America should stop giving Israel financial aid
It's time to be less involved in a conflict between two unreasonable parties
Back in 2014, when the Israeli-Palestinian conflict was getting less attention, I had the chance to interview then-President Barack Obama about foreign policy. This kind of on-the-record newsmaker interview isn’t typically the kind of journalism I do, so it was an interesting moment in my career.
And I resolved, if I got the chance, to ask Obama what I thought was an underrated question about the US-Israel relationship: Setting aside the many controversies about the conflict, what is the justification for giving direct financial assistance to a country that isn’t poor?
I asked Obama something about the “pivot to Asia,” and he gave an answer that mentioned, among other things, recent disaster relief efforts the US had spearheaded in the Philippines. This had nothing to do with Israel, but it gave me an opening — the Philippines is a democracy, it’s a country the US has historic ties with, it’s in a region of strategic interest to the United States, and critically, the Philippines is poor. Israel, meanwhile, is on a par with France and Japan.

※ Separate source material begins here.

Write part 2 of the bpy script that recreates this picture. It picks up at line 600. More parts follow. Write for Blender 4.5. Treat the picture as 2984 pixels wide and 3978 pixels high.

The United States is allied with France and Japan. We do things that are helpful for France and Japan (and vice versa). But we don’t give them financial assistance, because they’re rich!
Obama basically ducked the question:
Well, our relationship with Israel is in many ways unique. It's our strongest ally in the region. Our people-to-people ties are unmatched. And partly because of world history, the vulnerabilities of a Jewish population in the midst of a really hostile neighborhood create a special obligation for us to help them. I think the more interesting question is if you look at our foreign assistance as a tool in our national security portfolio, as opposed to charity, and you combine our defense budget with our diplomatic budget and our foreign assistance budget, then in that mix there's a lot more that we should be doing when it comes to helping Honduras and Guatemala build an effective criminal-justice system, effective police, and economic development that creates jobs.
I think his posture on this reflected a synthesis that was already pretty untenable by his second term, but it happened to have not exploded. Obama wanted to use material assistance to signify solidarity with the pro-Israel political perspective, but he also felt an ethical or diplomatic obligation to pressure Israel to engage with the Palestinian Authority on the idea of a two-state solution. This made the Netanyahu government and pro-Israel institutions in the United States angry with Obama; the fact that the pressure didn’t accomplish anything made pro-Palestinian activists angry too.
This was a niche topic of concern at the time of the interview, but a decade later, in the context of a hot war, it’s something a lot of people care about, with everyone mad at Joe Biden.
Since almost nobody actually likes the Obama-Biden approach to Israel, it’s worth considering what a viable alternative might look like. And when you need to change things up, it’s a good idea to revisit the fundamentals:
Giving money to a country that is much richer than its rivals does not make a lot of sense.
The case against doing so can be made in ways that do not require endorsing particularly dramatic criticisms of Israel.